[THE REQUEST]
Select the lines that hold the word "script" and copy each one.

#####

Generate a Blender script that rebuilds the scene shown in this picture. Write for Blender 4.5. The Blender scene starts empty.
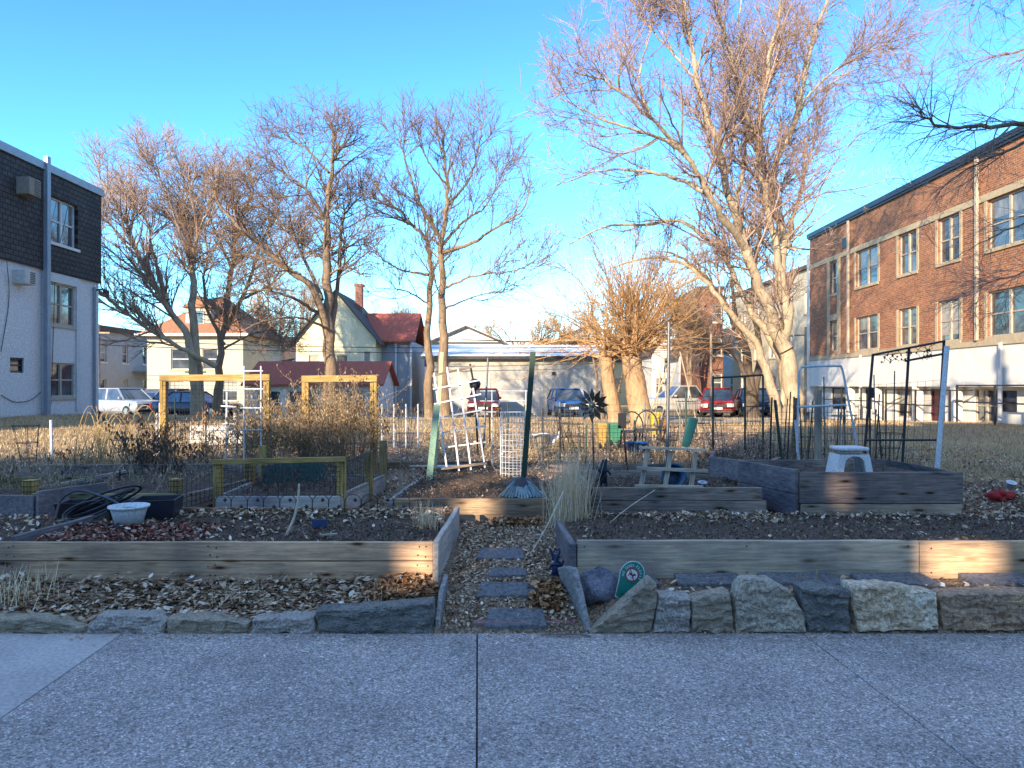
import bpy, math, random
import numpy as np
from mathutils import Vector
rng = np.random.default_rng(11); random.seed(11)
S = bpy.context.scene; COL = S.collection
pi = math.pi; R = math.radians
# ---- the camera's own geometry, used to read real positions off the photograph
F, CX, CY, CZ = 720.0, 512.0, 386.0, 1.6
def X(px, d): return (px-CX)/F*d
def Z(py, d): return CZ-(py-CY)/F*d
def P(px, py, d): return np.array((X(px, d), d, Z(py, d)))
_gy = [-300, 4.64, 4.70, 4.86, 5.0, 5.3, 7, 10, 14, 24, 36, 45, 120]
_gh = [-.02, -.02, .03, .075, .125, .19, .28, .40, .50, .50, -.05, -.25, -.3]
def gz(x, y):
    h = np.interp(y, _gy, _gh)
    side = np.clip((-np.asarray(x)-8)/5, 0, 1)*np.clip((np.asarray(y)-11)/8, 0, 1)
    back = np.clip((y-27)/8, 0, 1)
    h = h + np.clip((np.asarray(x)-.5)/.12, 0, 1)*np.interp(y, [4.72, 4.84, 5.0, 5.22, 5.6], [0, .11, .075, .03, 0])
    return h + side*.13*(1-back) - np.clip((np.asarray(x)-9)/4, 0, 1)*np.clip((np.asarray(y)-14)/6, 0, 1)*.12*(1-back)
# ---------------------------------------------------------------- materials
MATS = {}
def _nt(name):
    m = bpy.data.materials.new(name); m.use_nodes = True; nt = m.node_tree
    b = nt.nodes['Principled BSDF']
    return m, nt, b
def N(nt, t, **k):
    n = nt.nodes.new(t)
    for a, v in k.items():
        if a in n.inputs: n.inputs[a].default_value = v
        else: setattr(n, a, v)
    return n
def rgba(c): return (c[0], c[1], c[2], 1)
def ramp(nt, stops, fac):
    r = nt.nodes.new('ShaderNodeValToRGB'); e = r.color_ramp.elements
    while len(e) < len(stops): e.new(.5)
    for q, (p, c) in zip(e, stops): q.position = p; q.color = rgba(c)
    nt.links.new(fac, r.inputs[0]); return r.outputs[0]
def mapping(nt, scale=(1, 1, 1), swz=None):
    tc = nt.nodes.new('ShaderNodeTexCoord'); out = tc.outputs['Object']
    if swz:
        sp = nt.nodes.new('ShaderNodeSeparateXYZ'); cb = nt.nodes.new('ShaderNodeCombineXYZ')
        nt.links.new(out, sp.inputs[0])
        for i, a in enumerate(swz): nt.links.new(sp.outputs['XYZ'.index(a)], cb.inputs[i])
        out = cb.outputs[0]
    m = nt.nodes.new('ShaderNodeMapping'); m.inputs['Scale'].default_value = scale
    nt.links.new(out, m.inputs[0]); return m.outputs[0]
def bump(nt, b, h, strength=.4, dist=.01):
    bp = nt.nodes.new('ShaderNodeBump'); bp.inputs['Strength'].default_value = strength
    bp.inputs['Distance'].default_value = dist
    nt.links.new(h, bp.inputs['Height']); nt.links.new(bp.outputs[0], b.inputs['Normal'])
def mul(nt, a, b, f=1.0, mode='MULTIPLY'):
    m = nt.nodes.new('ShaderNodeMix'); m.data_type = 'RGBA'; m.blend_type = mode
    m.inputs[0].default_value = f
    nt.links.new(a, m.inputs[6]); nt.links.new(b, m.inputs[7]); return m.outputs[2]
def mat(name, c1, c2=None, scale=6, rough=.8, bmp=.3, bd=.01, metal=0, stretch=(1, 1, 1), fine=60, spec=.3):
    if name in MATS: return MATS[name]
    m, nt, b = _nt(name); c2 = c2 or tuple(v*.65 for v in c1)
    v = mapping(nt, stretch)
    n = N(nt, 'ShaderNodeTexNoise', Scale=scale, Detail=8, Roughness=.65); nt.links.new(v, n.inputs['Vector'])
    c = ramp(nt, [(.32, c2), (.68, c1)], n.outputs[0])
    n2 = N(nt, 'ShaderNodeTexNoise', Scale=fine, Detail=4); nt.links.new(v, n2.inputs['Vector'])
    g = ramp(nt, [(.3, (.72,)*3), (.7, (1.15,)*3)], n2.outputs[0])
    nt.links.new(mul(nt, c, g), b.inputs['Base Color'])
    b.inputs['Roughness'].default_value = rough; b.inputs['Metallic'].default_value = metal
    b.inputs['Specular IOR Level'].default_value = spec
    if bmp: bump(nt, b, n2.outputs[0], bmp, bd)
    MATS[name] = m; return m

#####

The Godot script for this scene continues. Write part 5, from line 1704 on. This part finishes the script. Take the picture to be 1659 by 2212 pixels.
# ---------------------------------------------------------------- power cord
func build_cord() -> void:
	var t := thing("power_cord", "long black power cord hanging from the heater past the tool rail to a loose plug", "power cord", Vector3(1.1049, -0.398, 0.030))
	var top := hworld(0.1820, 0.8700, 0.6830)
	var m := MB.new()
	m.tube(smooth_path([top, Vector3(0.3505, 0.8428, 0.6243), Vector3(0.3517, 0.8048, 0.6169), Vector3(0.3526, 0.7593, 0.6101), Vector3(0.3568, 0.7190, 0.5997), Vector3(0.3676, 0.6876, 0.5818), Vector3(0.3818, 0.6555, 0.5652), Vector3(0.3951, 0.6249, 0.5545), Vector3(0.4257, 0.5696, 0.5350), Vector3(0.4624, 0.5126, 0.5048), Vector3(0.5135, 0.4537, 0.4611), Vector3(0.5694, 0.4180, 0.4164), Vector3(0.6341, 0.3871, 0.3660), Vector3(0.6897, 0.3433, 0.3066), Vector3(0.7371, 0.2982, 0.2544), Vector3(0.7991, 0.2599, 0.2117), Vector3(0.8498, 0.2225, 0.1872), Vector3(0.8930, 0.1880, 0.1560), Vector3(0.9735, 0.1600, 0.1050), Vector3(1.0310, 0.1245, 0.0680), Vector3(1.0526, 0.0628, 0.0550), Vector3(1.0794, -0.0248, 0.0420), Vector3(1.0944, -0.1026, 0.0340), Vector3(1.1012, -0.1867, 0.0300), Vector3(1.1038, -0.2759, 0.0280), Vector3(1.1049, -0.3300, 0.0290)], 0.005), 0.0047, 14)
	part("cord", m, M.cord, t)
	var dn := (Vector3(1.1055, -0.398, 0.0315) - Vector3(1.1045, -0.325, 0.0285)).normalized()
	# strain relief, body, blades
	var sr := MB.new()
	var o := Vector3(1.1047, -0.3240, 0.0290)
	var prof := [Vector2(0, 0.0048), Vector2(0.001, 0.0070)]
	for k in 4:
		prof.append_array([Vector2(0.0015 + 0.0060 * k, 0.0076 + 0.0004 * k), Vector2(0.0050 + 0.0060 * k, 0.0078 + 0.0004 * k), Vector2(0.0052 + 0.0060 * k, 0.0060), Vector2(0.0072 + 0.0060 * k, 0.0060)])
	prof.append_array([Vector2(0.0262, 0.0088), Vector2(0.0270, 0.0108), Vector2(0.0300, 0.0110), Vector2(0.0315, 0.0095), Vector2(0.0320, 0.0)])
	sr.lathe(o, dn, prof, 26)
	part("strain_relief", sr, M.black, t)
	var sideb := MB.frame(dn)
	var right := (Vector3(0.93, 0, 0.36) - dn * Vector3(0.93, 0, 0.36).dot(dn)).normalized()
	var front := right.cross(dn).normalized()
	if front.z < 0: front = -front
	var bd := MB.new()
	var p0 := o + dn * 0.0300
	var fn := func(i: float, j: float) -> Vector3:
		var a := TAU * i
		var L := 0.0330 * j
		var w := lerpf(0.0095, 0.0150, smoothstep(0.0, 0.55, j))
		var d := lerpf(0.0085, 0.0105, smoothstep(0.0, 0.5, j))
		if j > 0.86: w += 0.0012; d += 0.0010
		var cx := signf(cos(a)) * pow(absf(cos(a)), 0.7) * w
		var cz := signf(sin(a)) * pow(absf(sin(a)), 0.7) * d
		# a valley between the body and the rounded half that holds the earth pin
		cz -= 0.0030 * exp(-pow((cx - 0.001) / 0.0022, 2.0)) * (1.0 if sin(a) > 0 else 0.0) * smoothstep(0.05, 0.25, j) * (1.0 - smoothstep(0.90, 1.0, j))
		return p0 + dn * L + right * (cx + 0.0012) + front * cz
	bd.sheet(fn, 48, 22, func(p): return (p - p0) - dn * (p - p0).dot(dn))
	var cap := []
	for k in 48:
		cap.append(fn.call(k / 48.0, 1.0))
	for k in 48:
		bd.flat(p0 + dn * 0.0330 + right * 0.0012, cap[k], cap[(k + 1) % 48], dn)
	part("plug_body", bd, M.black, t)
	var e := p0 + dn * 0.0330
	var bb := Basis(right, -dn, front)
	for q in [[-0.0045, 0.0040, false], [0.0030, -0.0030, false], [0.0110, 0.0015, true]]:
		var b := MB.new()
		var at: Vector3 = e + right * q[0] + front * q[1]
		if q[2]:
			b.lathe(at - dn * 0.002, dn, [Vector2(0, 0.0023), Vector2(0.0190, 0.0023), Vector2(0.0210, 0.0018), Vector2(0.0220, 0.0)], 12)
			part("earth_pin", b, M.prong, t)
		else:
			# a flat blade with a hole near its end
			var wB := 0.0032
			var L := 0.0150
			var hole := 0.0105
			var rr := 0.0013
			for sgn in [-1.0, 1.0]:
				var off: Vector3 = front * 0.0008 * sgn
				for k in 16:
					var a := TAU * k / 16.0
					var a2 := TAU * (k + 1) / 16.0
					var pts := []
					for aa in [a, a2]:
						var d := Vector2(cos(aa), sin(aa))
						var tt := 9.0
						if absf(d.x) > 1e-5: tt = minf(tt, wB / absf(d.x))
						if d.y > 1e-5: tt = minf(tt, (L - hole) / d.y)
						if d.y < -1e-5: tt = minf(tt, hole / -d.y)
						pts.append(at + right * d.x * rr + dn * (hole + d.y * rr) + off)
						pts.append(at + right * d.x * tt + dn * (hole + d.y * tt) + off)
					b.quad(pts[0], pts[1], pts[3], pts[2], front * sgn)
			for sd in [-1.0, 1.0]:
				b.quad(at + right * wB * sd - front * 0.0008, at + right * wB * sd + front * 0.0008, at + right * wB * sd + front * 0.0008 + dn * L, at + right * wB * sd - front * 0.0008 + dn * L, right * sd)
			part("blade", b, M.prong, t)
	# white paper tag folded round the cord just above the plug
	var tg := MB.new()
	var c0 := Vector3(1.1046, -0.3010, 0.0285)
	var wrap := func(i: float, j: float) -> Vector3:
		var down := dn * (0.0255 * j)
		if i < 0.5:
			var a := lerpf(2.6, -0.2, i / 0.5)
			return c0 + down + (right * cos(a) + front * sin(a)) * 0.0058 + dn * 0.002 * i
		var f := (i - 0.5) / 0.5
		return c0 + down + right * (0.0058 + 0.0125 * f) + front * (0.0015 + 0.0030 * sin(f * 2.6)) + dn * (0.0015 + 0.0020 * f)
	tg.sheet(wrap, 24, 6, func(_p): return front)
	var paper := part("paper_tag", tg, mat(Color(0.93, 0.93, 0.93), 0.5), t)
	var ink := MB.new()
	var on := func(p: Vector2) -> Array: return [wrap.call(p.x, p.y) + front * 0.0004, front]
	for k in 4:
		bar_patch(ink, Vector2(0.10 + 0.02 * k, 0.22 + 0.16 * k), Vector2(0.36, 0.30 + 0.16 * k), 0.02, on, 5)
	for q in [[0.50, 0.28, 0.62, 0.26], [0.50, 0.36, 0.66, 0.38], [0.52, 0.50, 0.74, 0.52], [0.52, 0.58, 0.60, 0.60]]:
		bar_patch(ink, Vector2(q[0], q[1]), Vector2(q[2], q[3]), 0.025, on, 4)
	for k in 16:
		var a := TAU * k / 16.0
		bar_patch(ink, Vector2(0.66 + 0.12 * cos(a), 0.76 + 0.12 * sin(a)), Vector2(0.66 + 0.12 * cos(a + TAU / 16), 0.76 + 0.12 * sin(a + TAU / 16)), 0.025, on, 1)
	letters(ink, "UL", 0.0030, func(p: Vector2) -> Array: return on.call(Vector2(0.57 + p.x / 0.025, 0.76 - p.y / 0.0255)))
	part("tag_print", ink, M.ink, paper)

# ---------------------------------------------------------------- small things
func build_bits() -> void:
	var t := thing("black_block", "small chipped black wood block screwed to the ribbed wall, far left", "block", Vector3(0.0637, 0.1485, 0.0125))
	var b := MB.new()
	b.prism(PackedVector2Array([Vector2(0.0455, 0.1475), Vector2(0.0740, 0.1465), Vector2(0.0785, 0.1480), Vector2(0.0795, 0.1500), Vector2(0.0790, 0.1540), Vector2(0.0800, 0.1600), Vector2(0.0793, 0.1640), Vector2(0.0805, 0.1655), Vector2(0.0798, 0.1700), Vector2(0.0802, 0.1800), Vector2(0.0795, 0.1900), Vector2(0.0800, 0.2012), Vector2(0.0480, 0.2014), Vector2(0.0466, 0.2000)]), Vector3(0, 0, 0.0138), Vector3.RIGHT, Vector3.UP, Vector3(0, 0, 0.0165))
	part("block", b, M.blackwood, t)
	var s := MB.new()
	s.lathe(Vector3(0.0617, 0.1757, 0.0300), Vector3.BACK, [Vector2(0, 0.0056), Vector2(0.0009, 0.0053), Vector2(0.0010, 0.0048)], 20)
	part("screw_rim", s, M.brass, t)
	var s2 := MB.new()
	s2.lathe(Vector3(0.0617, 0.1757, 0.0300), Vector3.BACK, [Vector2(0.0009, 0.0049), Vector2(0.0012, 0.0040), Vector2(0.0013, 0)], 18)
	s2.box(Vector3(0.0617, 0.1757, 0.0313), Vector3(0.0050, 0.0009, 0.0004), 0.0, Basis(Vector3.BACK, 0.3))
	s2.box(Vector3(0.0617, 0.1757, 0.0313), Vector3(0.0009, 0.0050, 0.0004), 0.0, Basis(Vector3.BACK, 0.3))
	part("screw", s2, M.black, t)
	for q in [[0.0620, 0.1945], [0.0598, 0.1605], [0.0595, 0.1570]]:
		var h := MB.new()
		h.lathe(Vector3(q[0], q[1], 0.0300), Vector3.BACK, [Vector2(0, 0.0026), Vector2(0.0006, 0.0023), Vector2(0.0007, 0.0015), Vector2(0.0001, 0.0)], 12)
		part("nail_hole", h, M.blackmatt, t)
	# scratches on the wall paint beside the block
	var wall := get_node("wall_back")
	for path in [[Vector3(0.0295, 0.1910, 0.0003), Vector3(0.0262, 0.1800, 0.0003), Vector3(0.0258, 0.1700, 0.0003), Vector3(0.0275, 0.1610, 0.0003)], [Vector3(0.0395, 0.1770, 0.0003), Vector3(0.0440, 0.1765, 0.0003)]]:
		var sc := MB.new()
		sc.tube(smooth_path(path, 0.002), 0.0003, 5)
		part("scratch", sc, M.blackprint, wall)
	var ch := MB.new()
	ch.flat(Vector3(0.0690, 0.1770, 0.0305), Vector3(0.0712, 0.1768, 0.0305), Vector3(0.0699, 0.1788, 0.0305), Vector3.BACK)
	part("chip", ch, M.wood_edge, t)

#####

[EXPECTED ANSWER]
Generate a Blender script that rebuilds the scene shown in this picture. Write for Blender 4.5. The Blender scene starts empty.
The Godot script for this scene continues. Write part 5, from line 1704 on. This part finishes the script. Take the picture to be 1659 by 2212 pixels.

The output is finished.